La cuestión es que algunos días mi madre iba a recogerme al colegio Claretiano que en esa época pues quedaba en Magdalena, y nos íbamos a comer esos ricos champús que los vendían a tres cuadras de donde estudiaba. Pero algunos días como era de esperarse y en esta ciudad tan chica, mi madre se encontraba con alguien que conocía y empezaba aquellas conversaciones que no tenían cuando acabar.

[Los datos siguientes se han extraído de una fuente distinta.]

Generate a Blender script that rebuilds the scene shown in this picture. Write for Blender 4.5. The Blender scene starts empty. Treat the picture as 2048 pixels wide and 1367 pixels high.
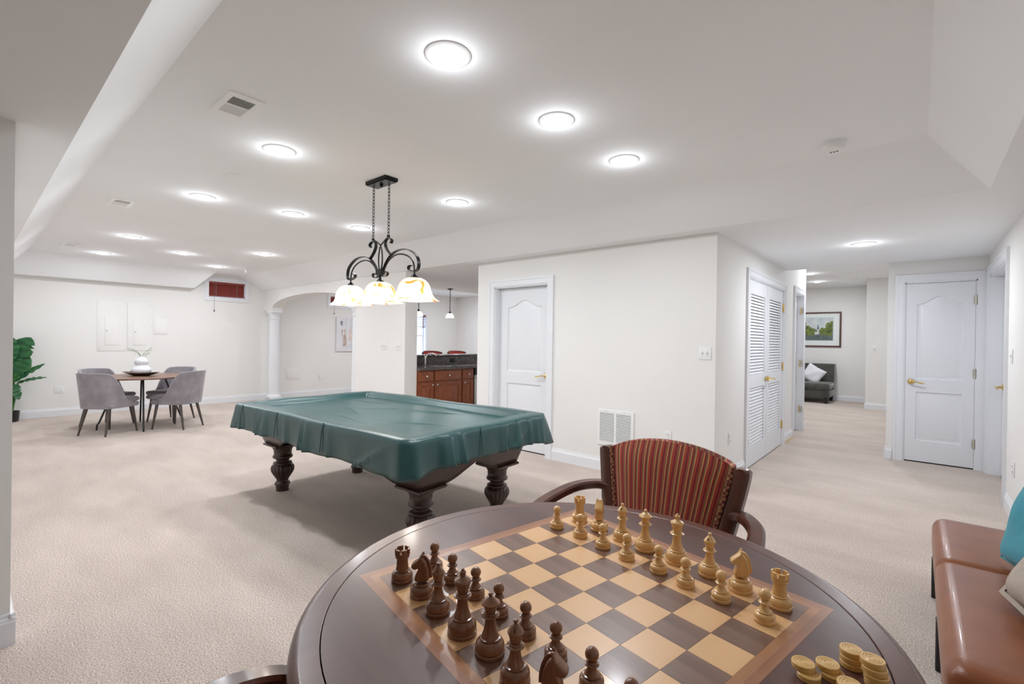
import bpy, bmesh, math, random
from mathutils import Vector, Matrix
random.seed(7)
PI = math.pi
sc = bpy.context.scene
C = sc.collection
# ------------------------------------------------------------------ camera
CAMZ = 1.34
def cam_axes(yaw, pitch, roll):
    y, p, r = map(math.radians, (yaw, pitch, roll))
    rt = Vector((math.cos(y), math.sin(y), 0)); fw = Vector((-math.sin(y), math.cos(y), 0)); up = Vector((0, 0, 1))
    f2 = fw*math.cos(p) + up*math.sin(p); u2 = up*math.cos(p) - fw*math.sin(p)
    return rt*math.cos(r) + u2*math.sin(r), u2*math.cos(r) - rt*math.sin(r), f2
cd = bpy.data.cameras.new('camera'); cd.sensor_width = 36; cd.lens = 943.65/2048*36; cd.clip_start = .02
cam = bpy.data.objects.new('camera', cd); C.objects.link(cam)
r_, u_, f_ = cam_axes(40.687, -0.184, 0.824)
cam.matrix_world = Matrix(((r_.x, u_.x, -f_.x, 0), (r_.y, u_.y, -f_.y, 0), (r_.z, u_.z, -f_.z, CAMZ), (0, 0, 0, 1)))
sc.camera = cam
# ------------------------------------------------------------------ world, exposure, light levels
w = bpy.data.worlds.new('world'); sc.world = w; w.use_nodes = True
w.node_tree.nodes['Background'].inputs[0].default_value = (.55, .75, 1, 1)
w.node_tree.nodes['Background'].inputs[1].default_value = 5.0
sc.view_settings.view_transform = 'Standard'; sc.view_settings.look = 'None'
sc.view_settings.exposure = 0.11; sc.view_settings.gamma = 1; sc.view_settings.use_curve_mapping = False
P_DOWN = 11.6      # watts of one recessed downlight, straight down
P_GLOW = 1.3       # light leaving its domed lens sideways
P_POOL = 5.5       # each bulb of the pool table light
P_PEND = 3.0
P_HALL = 20.0
sc.cycles.use_denoising = True
sc.cycles.max_bounces = 7; sc.cycles.diffuse_bounces = 5; sc.cycles.glossy_bounces = 3; sc.cycles.transmission_bounces = 4; sc.cycles.transparent_max_bounces = 8
sc.cycles.use_adaptive_sampling = True; sc.cycles.adaptive_threshold = .05
sc.cycles.sample_clamp_indirect = 6; sc.cycles.caustics_reflective = False; sc.cycles.caustics_refractive = False
# ------------------------------------------------------------------ materials
MATS = {}
def s2l(c): return tuple((x/12.92 if x <= .04045 else ((x+.055)/1.055)**2.4) for x in (v/255 for v in c))
def mat(name, col, rough=.5, metal=0, var=0, vs=4, bump=0, bs=60, coat=0, sheen=0, col2=None, stretch=(1, 1, 1), emit=None, spec=.5, detail=4, ramp=(.3, .7)):
    """principled paint: colour col mixed with col2 by a noise of scale vs, fine bump of scale bs"""
    if name in MATS: return MATS[name]
    m = bpy.data.materials.new(name); m.use_nodes = True; nt = m.node_tree; N = nt.nodes; L = nt.links
    b = N['Principled BSDF']
    c = tuple(col) + (1,)
    b.inputs['Base Color'].default_value = c; b.inputs['Roughness'].default_value = rough; b.inputs['Metallic'].default_value = metal
    b.inputs['Specular IOR Level'].default_value = spec
    if coat: b.inputs['Coat Weight'].default_value = coat; b.inputs['Coat Roughness'].default_value = .12
    if sheen: b.inputs['Sheen Weight'].default_value = sheen; b.inputs['Sheen Roughness'].default_value = .4
    if emit: b.inputs['Emission Color'].default_value = tuple(emit[:3]) + (1,); b.inputs['Emission Strength'].default_value = emit[3]
    if col2 is not None or var or bump:
        tc = N.new('ShaderNodeTexCoord'); mp = N.new('ShaderNodeMapping'); mp.inputs['Scale'].default_value = stretch
        L.new(tc.outputs['Object'], mp.inputs['Vector'])
    if col2 is not None or var:
        if col2 is None: col2 = tuple(x*(1-var) for x in col)
        n = N.new('ShaderNodeTexNoise'); n.inputs['Scale'].default_value = vs; n.inputs['Detail'].default_value = detail
        rp = N.new('ShaderNodeValToRGB'); rp.color_ramp.elements[0].position = ramp[0]; rp.color_ramp.elements[1].position = ramp[1]
        rp.color_ramp.elements[0].color = c; rp.color_ramp.elements[1].color = tuple(col2) + (1,)
        L.new(mp.outputs[0], n.inputs['Vector']); L.new(n.outputs['Fac'], rp.inputs[0]); L.new(rp.outputs[0], b.inputs['Base Color'])
    if bump:
        n2 = N.new('ShaderNodeTexNoise'); n2.inputs['Scale'].default_value = bs; n2.inputs['Detail'].default_value = 3
        bp = N.new('ShaderNodeBump'); bp.inputs['Strength'].default_value = bump; bp.inputs['Distance'].default_value = .01
        L.new(mp.outputs[0], n2.inputs['Vector']); L.new(n2.outputs['Fac'], bp.inputs['Height']); L.new(bp.outputs[0], b.inputs['Normal'])
    MATS[name] = m
    return m
def wood(name, c1, c2, rough=.3, axis='x', scale=18, coat=.3, spec=.5):
    st = {'x': (.08, 1, 1), 'y': (1, .08, 1), 'z': (1, 1, .08)}[axis]
    return mat(name, c1, rough, col2=c2, vs=scale, stretch=st, coat=coat, detail=8, bump=.03, bs=scale*2, spec=spec)
WALL = mat('wall_paint', (.835, .82, .795), .75, var=.02, vs=1.2, spec=.25, detail=1)
CEIL = mat('ceiling_paint', (.895, .905, .91), .85, var=.02, vs=1.5, spec=.2, detail=1)
TRIM = mat('white_trim_paint', (.81, .82, .845), .35, var=.015, vs=3, detail=1)
DOORM = mat('door_paint', (.79, .80, .825), .38, var=.015, vs=3, detail=1)
PLATE = mat('white_plastic', (.86, .86, .85), .3)
PANELM = WALL
BRASS = mat('polished_brass', (.85, .62, .22), .16, 1, var=.1, vs=60)
BRONZE = mat('dark_bronze', (.035, .033, .032), .32, .85, var=.3, vs=60)
STEEL = mat('brushed_steel', (.62, .62, .62), .28, 1, var=.08, vs=40, stretch=(1, 1, .1))
CHROME = mat('chrome', (.8, .8, .8), .1, 1, var=.03, vs=30)
BLACK = mat('black_plastic', (.012, .012, .013), .35, var=.2, vs=30)
DARKGAP = mat('dark_void', (.02, .02, .02), .9, var=.2, vs=10)
RAWWOOD = wood('raw_pine', (.80, .68, .45), (.70, .56, .34), .7, 'y', 30, 0)
GAMEW = wood('game_table_mahogany', (.105, .045, .034), (.070, .029, .022), .33, 'x', 14, .12)
GAMER = wood('game_table_rim', (.125, .050, .035), (.085, .033, .023), .31, 'y', 14, .15)
CHAIRW = wood('armchair_mahogany', (.11, .032, .016), (.055, .016, .009), .3, 'z', 16, .35)
POOLW = wood('pool_table_walnut', (.065, .028, .018), (.032, .014, .010), .38, 'z', 16, .15)
CHERRY = wood('cherry_cabinet', (.30, .085, .030), (.21, .054, .019), .32, 'z', 14, .2)
MAPLE = wood('maple_inlay', (.74, .45, .22), (.67, .385, .175), .33, 'y', 20, .12)
WALNUT = wood('walnut_inlay', (.235, .130, .085), (.135, .070, .045), .33, 'x', 34, .12)
BORDER = wood('border_veneer', (.36, .155, .07), (.26, .10, .045), .33, 'x', 26, .12)
LIGHTP = wood('boxwood', (.76, .48, .195), (.68, .40, .15), .24, 'z', 60, .35)
DARKP = wood('rosewood', (.150, .055, .025), (.27, .120, .058), .22, 'z', 55, .25)
CHECK = wood('checker_wood', (.72, .45, .15), (.62, .36, .10), .3, 'x', 50, .4)
DTOP = wood('dining_walnut', (.22, .105, .06), (.14, .062, .036), .4, 'x', 12, .1)
VELVET = mat('grey_velvet', (.235, .215, .235), .75, col2=(.33, .305, .325), vs=7, bump=.06, bs=90, sheen=.6, ramp=(.35, .68))
PIPE = mat('velvet_piping', (.42, .39, .40), .6, var=.1, vs=60)
LEGM = mat('smoked_metal', (.13, .11, .10), .35, .7, var=.2, vs=20)
TRAYM = wood('tray_wood', (.09, .038, .02), (.04, .016, .009), .35, 'x', 30, .2)
CERAM = mat('white_ceramic', (.83, .85, .88), .25, var=.03, vs=12)
LEAF = mat('leaf_green', (.010, .075, .028), .42, col2=(.03, .17, .045), vs=5, stretch=(1, 1, 3), bump=.1, bs=60)
STEM = mat('stem_green', (.07, .22, .05), .5, var=.35, vs=12)
COVER = mat('green_vinyl_cover', (.014, .060, .059), .34, col2=(.019, .073, .072), vs=3, bump=.06, bs=110, spec=.6)
LEATHER = mat('brown_leather', (.26, .078, .021), .34, col2=(.20, .056, .015), vs=9, bump=.10, bs=260, coat=.1)
TEAL = mat('teal_fabric', (.055, .30, .38), .85, var=.12, vs=25, bump=.25, bs=380, sheen=.2)
BEIGE = mat('beige_fabric', (.44, .37, .30), .85, var=.12, vs=25, bump=.25, bs=380, sheen=.2)
SOFAM = mat('olive_velvet', (.045, .043, .036), .8, col2=(.085, .082, .068), vs=9, sheen=.5, bump=.08, bs=60)
WHITEF = mat('white_fabric', (.78, .77, .80), .85, var=.05, vs=14, bump=.2, bs=200)
REDL = mat('red_leather', (.45, .035, .03), .4, var=.2, vs=10)
BLIND = wood('blind_wood', (.27, .045, .032), (.20, .03, .022), .4, 'y', 20, .1)
FRAMEW = wood('frame_wood', (.12, .045, .022), (.06, .02, .01), .35, 'x', 30, .2)
MATB = mat('mount_board', (.80, .82, .80), .8, var=.02, vs=20)
CANVAS = mat('canvas_white', (.80, .78, .78), .8, col2=(.70, .70, .74), vs=6, stretch=(1, 14, 1))
CORD = mat('cord', (.25, .22, .2), .7, var=.1, vs=50)
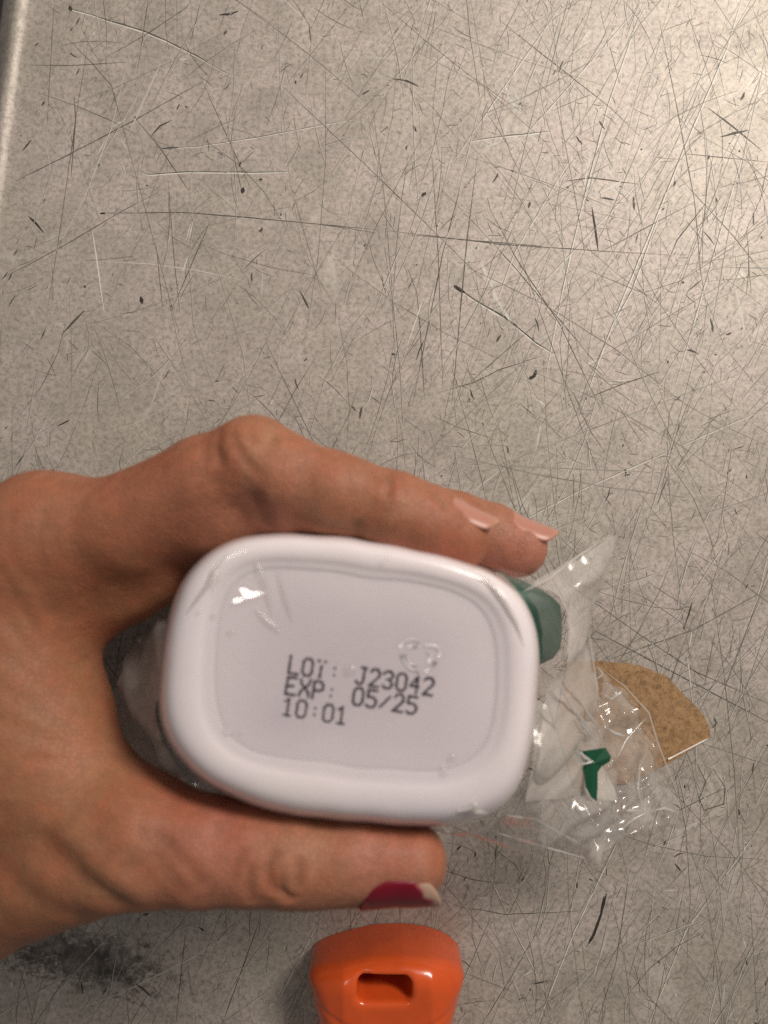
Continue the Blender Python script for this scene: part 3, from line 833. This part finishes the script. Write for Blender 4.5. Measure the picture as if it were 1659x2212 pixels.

Claro, yo ahí parado a pocos metros de las dos señoras que movían sus labios a una velocidad alucinante como queriendo competir cuales bólidos de Fórmula Uno en Monza o Brasilia, pero sin percatarse que un niño de apenas 6 años estaba observándolas impávido, con una mirada de incomprensión por aquellos seis malditos kilos de libros y demás útiles que, según dicen, me iban a permitir ser algo de grande.
Me había convertido en un fantasma para dos seres que se contaban los últimos chismes de la Lima reventada por bombas y paquetazos de un presidente que nunca debió vivir, se contaban las últimas acciones de seres que ni yo conocía pero a los cuales ni ganas me daban de conocerlos una vez terminaba de escuchar tremenda tertulia.
Pero claro, mi madre pues podía conversar horas, de horas y horas. La historia puede ser repetitiva para todos, por que si de algo estoy seguro es que esto le ha sucedido a todos los que alguna vez fuimos niños (o lo seguimos siendo)
Llegado el momento mas álgido de la cháchara, mi madre se empezaba a referir de mi personita y la otra señora de alguien a quien supuestamente conocí o quizás conozca. Lo peor era eso, el tener que soportar con una sonrisa casi hipócrita todas las descripciones acerca de cómo yo dormía, iba al baño, me bañaba, comía, jugaba, hacía mis tareas, iba al colegio, lloraba, etc., era en esos momentos en los que de verdad sentía que en realidad vivía con una espía en mi casa.
La otra señora mientras tanto escuchaba y al término de dicha acción, abría su boca para decir lo mismo de su hijo, e incluso por motivos de orgullo, pues un poco mas y quizás decía que su hijo era un genio que sabía trigonometría dimensional y numeración quántica, además de pilotear helicópteros y haber aprendido latín, alemán, quechua, inglés y rumano en tan solo seis años que era la edad de su primogénito.
Mi madre escuchaba y yo decía para dentro mío, quiero mi champús caliente; pero en esos momentos mi progenitora solo atinaba a poner una sonrisa entre hipócrita y de burla, y movía sus labios para decir “ah que bien”, y se limitaba a cortar la conversación diciendo:
- “Ya ves Francisco, te matricularé para que aprendas algo, mas bien nos tenemos que ir cualquier día voy con mi hijo a tu casa para que jueguen juntos”.
Yo aliviado por esas sabias palabras y ya con una hernia en la espalda y la baba que se me salía imaginando el champús entrando a mi estómago, pues jalaba a mi mamá.
Ellas se despedían y pues como era lógico, nunca iba a ir a jugar a la casa de mi amigo, jamás iba a cruzar palabra con la otra señora a no ser que sea por teléfono y nos dirigíamos a comer el champús caliente en aquella dulcería de Magdalena.
Pero claro, ahora que recuerdo eso y veo que otros niños les hacen lo mismo, pues me pregunto ¿le haré esperar con su mochila de seis kilos a mi hijo mientras saco las garras por él para demostrar que es superior a otro? Creo que ya saben mi respuesta si toman en cuenta que sigo siendo un niño por dentro.